Keep the property in viewing condition throughout the marketing period. A property that photographs brilliantly but arrives at viewing day looking lived-in creates disappointment rather than the confirmation of a positive first impression.
The Pricing Connection
All of the above makes a correctly priced property more compelling and more likely to generate competing offers. None of it rescues an overpriced one.
Preparation widens your pool of buyers and increases the emotional pull of the property. Pricing determines whether those buyers make an offer. Both matter — but pricing is the foundation everything else rests on. Our guide to how to sell a house fast covers why the launch window is so critical and how pricing affects it. Our guide to how to prepare your house for sale gives you a more detailed pre-listing checklist including paperwork, EPC considerations, and timing.
Frequently Asked Questions
What makes a house more appealing to buyers?
The most impactful factors are cleanliness, decluttering, neutral presentation, good lighting, and strong first impressions both online (photography) and in person (kerb appeal and hallway). Buyers are primarily asking whether they can imagine living in the space — everything you do should make that easier to answer yes.
Does home staging actually work in the UK?
Yes. Staged properties consistently attract more viewings, spend less time on the market, and achieve stronger offers. Research suggests staged homes sell up to 32 days faster on average, and that 75% of estate agents report buyers spend more time viewing a staged property than an unstaged one.

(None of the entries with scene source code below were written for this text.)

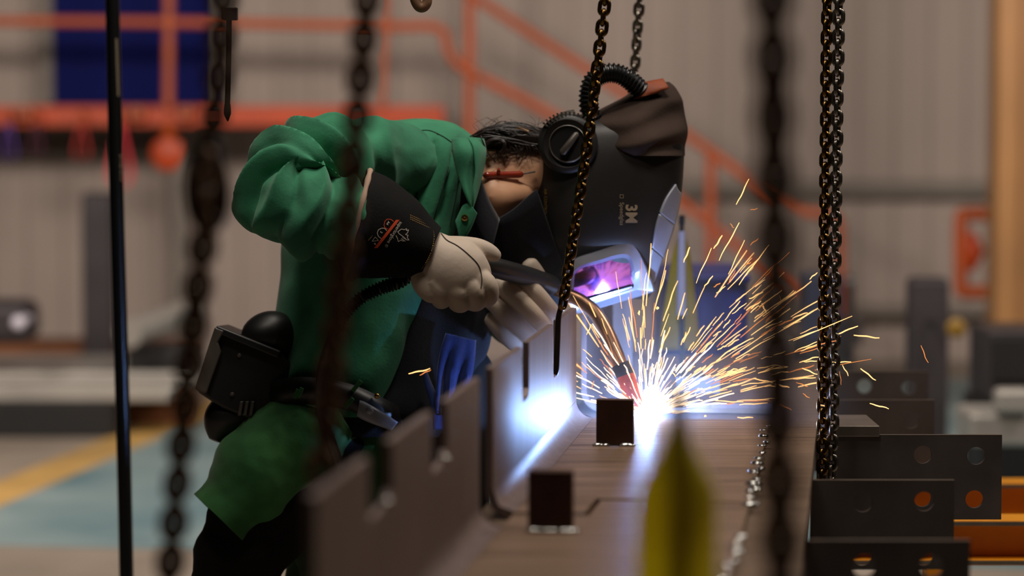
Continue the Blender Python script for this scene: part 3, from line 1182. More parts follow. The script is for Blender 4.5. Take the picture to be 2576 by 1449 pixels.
def spear_flag(sx, D, tip, base, m, label, wmax, white=True):
    o = empty('marker_flag', P(base[0], base[1], D))
    tag(o, label, 'flag', 'yellow marker flags')
    # tall closed wings either side of the pole
    n = 24
    for side in (-1, 1):
        ra = []
        for i in range(n):
            t = i / (n - 1)
            x = tip[0] + (base[0] - tip[0]) * t
            y = tip[1] + (base[1] - tip[1]) * t
            w = wmax * (min(1.0, t * 1.35) ** 0.9) * (1.0 if t < 0.78 else 1 - 0.5 * ((t - 0.78) / 0.22))
            if white:
                w = wmax * t ** 0.55
            else:
                w = wmax * (0.16 + 0.84 * max(0.0, min(1.0, (t - 0.12) / 0.2)) ** 1.2)
            row = []
            for j in range(7):
                s = j / 6
                row.append(P(x + side * w * s, y, D + (0.03 * s * s if side > 0 else 0.015 * s) * (wmax / 60.0)))
            ra.append(row)
        sheet('wing', ra, m, o, 0.004)
    q = MB()
    p0, p1 = P(tip[0], tip[1] - (26 if white else 0), D - 0.004), P(base[0], base[1], D - 0.004)
    if white:
        q.tube([P(tip[0], tip[1] - 6, D - 0.006), P(tip[0] - 1, tip[1] + 205, D - 0.006)], [0.008, 0.012], 12)
        q.build('sleeve', M_pole, o)
        q = MB()
        q.tube([P(tip[0], tip[1] - 46, D - 0.005), P(tip[0], tip[1] - 28, D - 0.005), P(tip[0], tip[1] - 20, D - 0.005), P(tip[0], tip[1] - 4, D - 0.005)], [0.0065, 0.007, 0.005, 0.005], 12)
        q.build('cap', M_black, o)
        q = MB()
        q.tube([P(tip[0], tip[1] + 205, D - 0.006), P(base[0] + 6, base[1] + 66, D)], 0.006, 10)
        q.build('pole', M_black, o)
    else:
        q.tube([P(tip[0] + 2, tip[1] - 30, D + 0.012), P(tip[0] + 8, tip[1] + 60, D + 0.012), P(base[0], base[1], D + 0.014)], [0.0025, 0.007, 0.007], 12)
        q.build('pole', mat('smoked_pole', (120, 104, 96), 0.5), o)
    return o

spear_flag(1, 6.3, (1715, 588), (1708, 880), M_flag, 'yellow pointed flag on a white pole standing behind the sparks', 52)
spear_flag(1, 2.7, (1706, 975), (1700, 1790), M_flag2, 'large blurred yellow pointed flag in the foreground', 96, white=False)

# ------------------------------------------------------------------ the welder
# depths below are written for a figure whose chest is 5.25 m away; she really stands a little farther back
DOFF = 0.20
P_hall = P


def P(px, py, D):
    return P_hall(px, py, D + DOFF if D > 2 else D)

M_green = mat('green_flame_cotton', (50, 124, 92), 0.8, 0, 0.3, 9, 0.25, 160, spec=0.25, sheen=0.15, col2=(60, 142, 104))
M_green2 = mat('worn_green_cotton', (46, 110, 60), 0.85, 0, 0.4, 7, 0.25, 150, spec=0.2, sheen=0.1, col2=(66, 120, 66))
M_lit_shirt = mat('lit_shirt_blue', (26, 46, 104), 0.85, 0, 0.3, 40, 0.3, 300, spec=0.2, sheen=0.2)  # lit copy of the shirt cloth, arc blue mixed into the colour
M_navy = mat('navy_cotton', (6, 8, 18), 0.85, 0, 0.2, 20, 0.3, 200, spec=0.2, sheen=0.2)
M_skin = mat('skin', (206, 156, 122), 0.5, 0, 0.06, 30, 0.05, 120)
M_skin.node_tree.nodes['Principled BSDF'].inputs['Subsurface Weight'].default_value = 0.08
M_hair = mat('dark_hair', (30, 20, 16), 0.4, 0, 0.2, 60)
M_glove = mat('pale_goat_leather', (190, 174, 160), 0.62, 0, 0.12, 14, 0.22, 90, col2=(196, 178, 158))
M_seam = mat('glove_seam', (70, 58, 48), 0.8)
M_cuff = mat('black_split_leather', (12, 11, 11), 0.85, 0, 0.2, 30, 0.3, 200, spec=0.2)
M_lining = mat('cuff_lining', (190, 160, 140), 0.9, 0, 0.1, 30)
M_thread = mat('yellow_thread', (190, 150, 70), 0.7)
M_helm = mat('matt_black_shell', (30, 28, 28), 0.5, 0, 0.12, 10, 0.05, 200, spec=0.4)
M_hood = mat('brown_black_hood_cloth', (58, 46, 40), 0.9, 0, 0.2, 10, 0.3, 180, spec=0.15)
M_ltan = mat('brown_leather', (128, 58, 24), 0.7, 0, 0.2, 20)
M_silver = mat('silver_plastic', (150, 154, 168), 0.35, 0.1, 0.06, 10)
M_visor = mat('clear_grey_plastic', (150, 156, 172), 0.22, 0.1, 0, spec=0.6, coat=0.4)
M_lens = mat('gold_violet_lens', (112, 70, 158), 0.05, 1.0)
M_pack = mat('black_plastic', (20, 19, 19), 0.42, 0, 0.1, 12, 0.05, 120)
M_packg = mat('worn_grey_plastic', (74, 68, 62), 0.4, 0, 0.2, 12)
M_hosec = mat('ribbed_black_hose', (16, 16, 17), 0.32)
M_earbud = mat('red_earbud_plastic', (140, 44, 22), 0.25, 0, 0, coat=0.6)
M_brass = mat('brass_snap', (200, 160, 90), 0.22, 1.0, 0.3, 200)
M_grprint = mat('grey_print', (150, 132, 104), 0.7)
M_ywprint = mat('yellow_print', (150, 118, 40), 0.7)
M_whprint = mat('white_print', (196, 186, 172), 0.7)
M_orprint = mat('orange_print', (200, 66, 22), 0.7)

me_root = empty('person', (P(830, 1000, 5.42).x, P(830, 1000, 5.42).y, 0))
tag(me_root, 'welder in green jacket, gauntlets and black helmet bending over the girder', 'person')
W = me_root


def nz(x, y, z):
    return noise.noise(Vector((x, y, z)))


def zloft(name, secs, m, parent, n=48, k=60, disp=None, expo=2.0, horizontal=False, arc=None, cap=True, thick=0):
    q = MB()
    q.loft(px_loft(secs, n, k, expo, disp, horizontal, arc), cap, cap, closed=arc is None)
    o = q.build(name, m, parent)
    if thick:
        s = o.modifiers.new('thickness', 'SOLIDIFY')
        s.thickness = thick
        s.offset = -1
    return o


def limb(secs, n=40, m=60, disp=None, squash=1.0, close=True):
    """3-D tube: secs = (px, py, D, radius in m). Returns MB; disp(s, angle, point) adds to the radius."""
    a = crom(secs, m)
    path = [P(r[0], r[1], r[2]) for r in a]
    rad = a[:, 3]
    rings = []
    up = None
    for i in range(m):
        t = (path[min(i + 1, m - 1)] - path[max(i - 1, 0)]).normalized()
        if up is None:
            w = Vector((0, -1, 0))
            up = (w - t * w.dot(t)).normalized()
        else:
            up = (up - t * up.dot(t)).normalized()
        s = t.cross(up)
        ring = []
        for j in range(n):
            an = 2 * math.pi * j / n
            d = math.cos(an) * up * squash + math.sin(an) * s
            r = rad[i] + (disp(i / (m - 1), an, path[i] + d * rad[i]) if disp else 0)
            ring.append(path[i] + d * r)
        rings.append(ring)
    q = MB()
    q.loft(rings, close, close)
    return q


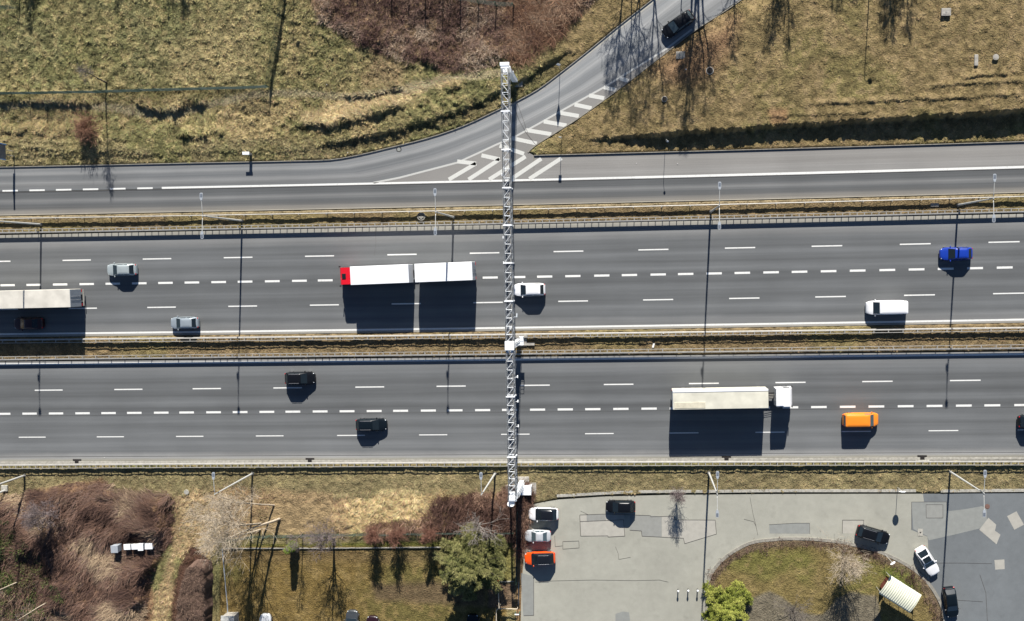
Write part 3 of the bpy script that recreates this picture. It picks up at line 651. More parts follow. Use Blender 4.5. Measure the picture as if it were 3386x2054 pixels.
# ------------------------------------------------------------------ grass, brush
def blades(name, x, y, z, L, wd, az, el, curve, C, m, kind='stuff', sag=0.5, label=None, cat=None, parent=None):
    n = len(x); dx, dy = np.cos(az), np.sin(az)
    az2 = az+curve; dx2, dy2 = np.cos(az2), np.sin(az2)
    ce, se = np.cos(el), np.sin(el)
    px_, py_ = -dy*wd/2, dx*wd/2
    b = np.stack([x, y, z], -1)
    m1 = b+np.stack([dx*ce, dy*ce, se], -1)*(L*0.5)[:, None]
    el2 = el-sag; t = m1+np.stack([dx2*np.cos(el2), dy2*np.cos(el2), np.sin(el2)], -1)*(L*0.5)[:, None]
    s = np.stack([px_, py_, 0*px_], -1)
    V = np.stack([b-s, b+s, m1+s*.8, m1-s*.8, t], 1).reshape(-1, 3)
    k = (np.arange(n)*5)[:, None]
    T = np.concatenate([k+c_(0,1,2), k+c_(0,2,3), k+c_(3,2,4)], 0)
    o = np_mesh(name, V, T, m, np.repeat(C, 5, 0), parent)
    return tag(o, label, cat, None, kind)
def scatter(n, box, keep):
    """random points (world) inside a pixel box where keep(X, Y, x, y) says so"""
    X = rng.uniform(box[0], box[2], n); Y = rng.uniform(box[1], box[3], n)
    d = np.stack([(X-PPX)/FOC, -(Y-PPY)/FOC, -np.ones(n)], -1) @ RNP.T
    x = d[:, 0]*HCAM/-d[:, 2]; y = d[:, 1]*HCAM/-d[:, 2]
    k = keep(X, Y, x, y); return X[k], Y[k], x[k], y[k]
M['blade'] = tint_mat('grass_blades', 0.85, 0.2, 3.0)
M['twig'] = tint_mat('brush_stems', 0.85, 0.2, 3.0)
def grass_layer(n, box, cond, L0, L1, up, bright, wd=0.05, seed=0, flow=0.0):
    nt_ = n//9
    X, Y, x, y = scatter(nt_, box, lambda X, Y, x, y: (CLK(grass, x, y) > 0.95) & cond(X, Y, x, y))
    x = np.repeat(x, 9); y = np.repeat(y, 9); k = len(x); tb = np.repeat(rng.uniform(0.75, 1.35, k//9), 9)
    base = np.repeat(rng.uniform(0, 6.283, k//9), 9)
    az = base+rng.normal(0, 1.1, k)
    if flow: az = flow_az(x, y)+rng.normal(0, flow, k)
    x = x+rng.normal(0, .06, k); y = y+rng.normal(0, .06, k)
    C = CLK(Cg, x, y)*(tb*bright*rng.uniform(.8, 1.25, k))[:, None]
    C = C*(1+rng.normal(0, .06, (k, 3)))
    return x, y, HZ(x, y)-.02, rng.uniform(L0, L1, k), np.full(k, wd), az, rng.uniform(up*.3, up, k), rng.normal(0, .5, k), np.clip(C, .005, .7)
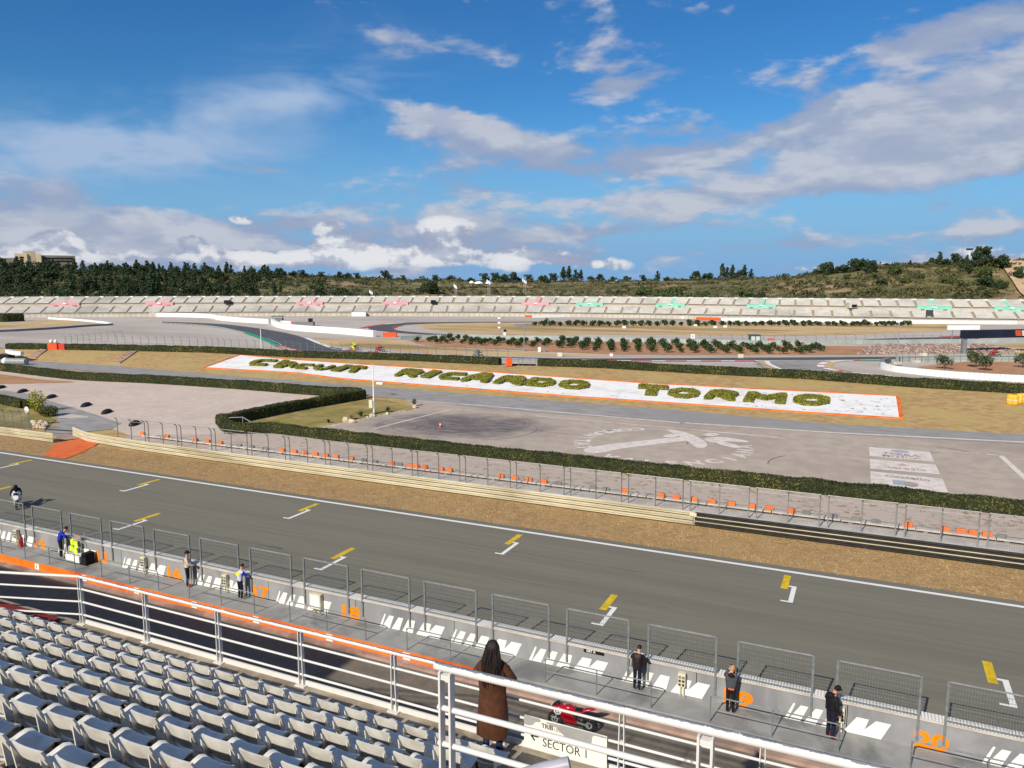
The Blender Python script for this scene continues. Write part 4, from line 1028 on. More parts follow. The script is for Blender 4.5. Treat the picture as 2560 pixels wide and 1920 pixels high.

How much should I spend on preparing my home for sale?
For most properties, £1,000–£3,000 spent on paint, deep cleaning, professional photography, minor repairs, and presentation will be well justified. Larger structural or cosmetic investments need to be evaluated against what comparable improved properties are selling for in your specific area.
Do I need to redecorate before selling?
Not necessarily. The goal is neutral and well-maintained, not new. If your décor is neutral and in good condition, a deep clean and declutter may be all that's needed. If walls are marked, scuffed, or heavily coloured, a fresh coat of neutral paint makes a significant difference for a modest cost.
Should I be present during house viewings?
Generally no. Buyers feel more comfortable viewing and asking questions when sellers aren't present. Brief your agent thoroughly on the property's selling points and let them conduct viewings without you. If you're conducting viewings yourself without an agent, be welcoming but give buyers space to move around and talk freely.